> [Written instruction]:
Copy all of the material below exactly.

> [Data section]:
☆ ☆ ☆ ☆
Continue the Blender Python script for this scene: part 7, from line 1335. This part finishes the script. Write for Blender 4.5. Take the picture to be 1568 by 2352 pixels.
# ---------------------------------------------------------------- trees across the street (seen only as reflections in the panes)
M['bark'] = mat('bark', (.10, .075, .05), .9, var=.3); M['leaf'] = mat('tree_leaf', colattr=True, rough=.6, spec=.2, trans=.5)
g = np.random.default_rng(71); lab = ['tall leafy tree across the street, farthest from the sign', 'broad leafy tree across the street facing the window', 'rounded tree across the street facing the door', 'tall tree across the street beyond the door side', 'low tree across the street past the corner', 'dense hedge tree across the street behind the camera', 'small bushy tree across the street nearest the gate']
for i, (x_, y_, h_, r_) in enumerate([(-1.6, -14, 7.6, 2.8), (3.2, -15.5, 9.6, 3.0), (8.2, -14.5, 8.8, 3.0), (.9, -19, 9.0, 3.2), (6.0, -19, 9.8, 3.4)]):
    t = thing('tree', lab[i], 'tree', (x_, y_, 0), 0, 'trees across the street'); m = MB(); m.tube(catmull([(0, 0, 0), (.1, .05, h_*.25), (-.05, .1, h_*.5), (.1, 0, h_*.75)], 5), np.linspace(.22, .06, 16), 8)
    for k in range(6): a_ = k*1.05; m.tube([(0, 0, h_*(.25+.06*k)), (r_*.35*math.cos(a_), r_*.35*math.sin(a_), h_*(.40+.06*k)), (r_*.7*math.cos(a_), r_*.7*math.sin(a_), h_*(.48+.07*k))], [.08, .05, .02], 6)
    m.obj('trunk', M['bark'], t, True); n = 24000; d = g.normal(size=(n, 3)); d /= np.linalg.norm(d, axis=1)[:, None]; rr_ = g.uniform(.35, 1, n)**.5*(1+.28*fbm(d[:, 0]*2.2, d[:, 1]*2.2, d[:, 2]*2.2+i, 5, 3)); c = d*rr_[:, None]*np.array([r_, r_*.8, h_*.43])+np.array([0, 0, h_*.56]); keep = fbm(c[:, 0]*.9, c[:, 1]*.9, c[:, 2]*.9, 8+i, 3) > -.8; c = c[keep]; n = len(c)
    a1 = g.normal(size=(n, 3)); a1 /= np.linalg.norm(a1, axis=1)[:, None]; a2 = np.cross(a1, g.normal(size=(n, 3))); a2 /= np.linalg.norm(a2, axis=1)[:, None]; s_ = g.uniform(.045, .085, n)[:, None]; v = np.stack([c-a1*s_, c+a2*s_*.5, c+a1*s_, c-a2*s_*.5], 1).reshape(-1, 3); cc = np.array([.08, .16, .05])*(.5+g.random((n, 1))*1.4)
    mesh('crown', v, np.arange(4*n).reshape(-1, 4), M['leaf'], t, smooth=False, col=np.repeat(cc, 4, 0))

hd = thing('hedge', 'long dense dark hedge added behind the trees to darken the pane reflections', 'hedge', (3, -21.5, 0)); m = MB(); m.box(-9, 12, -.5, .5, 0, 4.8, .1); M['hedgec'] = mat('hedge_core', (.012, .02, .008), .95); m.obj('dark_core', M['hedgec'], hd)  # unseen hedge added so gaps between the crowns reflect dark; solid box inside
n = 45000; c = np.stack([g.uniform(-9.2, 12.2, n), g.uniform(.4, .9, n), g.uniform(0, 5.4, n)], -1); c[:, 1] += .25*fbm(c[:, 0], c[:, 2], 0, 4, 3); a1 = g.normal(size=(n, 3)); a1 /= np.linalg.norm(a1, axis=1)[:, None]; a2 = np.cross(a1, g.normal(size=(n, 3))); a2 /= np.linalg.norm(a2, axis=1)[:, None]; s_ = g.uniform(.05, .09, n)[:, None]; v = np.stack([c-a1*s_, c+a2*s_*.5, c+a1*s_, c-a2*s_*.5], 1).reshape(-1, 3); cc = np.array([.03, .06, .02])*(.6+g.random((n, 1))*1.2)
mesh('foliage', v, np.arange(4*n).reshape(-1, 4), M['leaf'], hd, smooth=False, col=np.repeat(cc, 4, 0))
☆ ☆ ☆ ☆
> [Complete response]:
Continue the Blender Python script for this scene: part 7, from line 1335. This part finishes the script. Write for Blender 4.5. Take the picture to be 1568 by 2352 pixels.
# ---------------------------------------------------------------- trees across the street (seen only as reflections in the panes)
M['bark'] = mat('bark', (.10, .075, .05), .9, var=.3); M['leaf'] = mat('tree_leaf', colattr=True, rough=.6, spec=.2, trans=.5)
g = np.random.default_rng(71); lab = ['tall leafy tree across the street, farthest from the sign', 'broad leafy tree across the street facing the window', 'rounded tree across the street facing the door', 'tall tree across the street beyond the door side', 'low tree across the street past the corner', 'dense hedge tree across the street behind the camera', 'small bushy tree across the street nearest the gate']
for i, (x_, y_, h_, r_) in enumerate([(-1.6, -14, 7.6, 2.8), (3.2, -15.5, 9.6, 3.0), (8.2, -14.5, 8.8, 3.0), (.9, -19, 9.0, 3.2), (6.0, -19, 9.8, 3.4)]):
    t = thing('tree', lab[i], 'tree', (x_, y_, 0), 0, 'trees across the street'); m = MB(); m.tube(catmull([(0, 0, 0), (.1, .05, h_*.25), (-.05, .1, h_*.5), (.1, 0, h_*.75)], 5), np.linspace(.22, .06, 16), 8)
    for k in range(6): a_ = k*1.05; m.tube([(0, 0, h_*(.25+.06*k)), (r_*.35*math.cos(a_), r_*.35*math.sin(a_), h_*(.40+.06*k)), (r_*.7*math.cos(a_), r_*.7*math.sin(a_), h_*(.48+.07*k))], [.08, .05, .02], 6)
    m.obj('trunk', M['bark'], t, True); n = 24000; d = g.normal(size=(n, 3)); d /= np.linalg.norm(d, axis=1)[:, None]; rr_ = g.uniform(.35, 1, n)**.5*(1+.28*fbm(d[:, 0]*2.2, d[:, 1]*2.2, d[:, 2]*2.2+i, 5, 3)); c = d*rr_[:, None]*np.array([r_, r_*.8, h_*.43])+np.array([0, 0, h_*.56]); keep = fbm(c[:, 0]*.9, c[:, 1]*.9, c[:, 2]*.9, 8+i, 3) > -.8; c = c[keep]; n = len(c)
    a1 = g.normal(size=(n, 3)); a1 /= np.linalg.norm(a1, axis=1)[:, None]; a2 = np.cross(a1, g.normal(size=(n, 3))); a2 /= np.linalg.norm(a2, axis=1)[:, None]; s_ = g.uniform(.045, .085, n)[:, None]; v = np.stack([c-a1*s_, c+a2*s_*.5, c+a1*s_, c-a2*s_*.5], 1).reshape(-1, 3); cc = np.array([.08, .16, .05])*(.5+g.random((n, 1))*1.4)
    mesh('crown', v, np.arange(4*n).reshape(-1, 4), M['leaf'], t, smooth=False, col=np.repeat(cc, 4, 0))

hd = thing('hedge', 'long dense dark hedge added behind the trees to darken the pane reflections', 'hedge', (3, -21.5, 0)); m = MB(); m.box(-9, 12, -.5, .5, 0, 4.8, .1); M['hedgec'] = mat('hedge_core', (.012, .02, .008), .95); m.obj('dark_core', M['hedgec'], hd)  # unseen hedge added so gaps between the crowns reflect dark; solid box inside
n = 45000; c = np.stack([g.uniform(-9.2, 12.2, n), g.uniform(.4, .9, n), g.uniform(0, 5.4, n)], -1); c[:, 1] += .25*fbm(c[:, 0], c[:, 2], 0, 4, 3); a1 = g.normal(size=(n, 3)); a1 /= np.linalg.norm(a1, axis=1)[:, None]; a2 = np.cross(a1, g.normal(size=(n, 3))); a2 /= np.linalg.norm(a2, axis=1)[:, None]; s_ = g.uniform(.05, .09, n)[:, None]; v = np.stack([c-a1*s_, c+a2*s_*.5, c+a1*s_, c-a2*s_*.5], 1).reshape(-1, 3); cc = np.array([.03, .06, .02])*(.6+g.random((n, 1))*1.2)
mesh('foliage', v, np.arange(4*n).reshape(-1, 4), M['leaf'], hd, smooth=False, col=np.repeat(cc, 4, 0))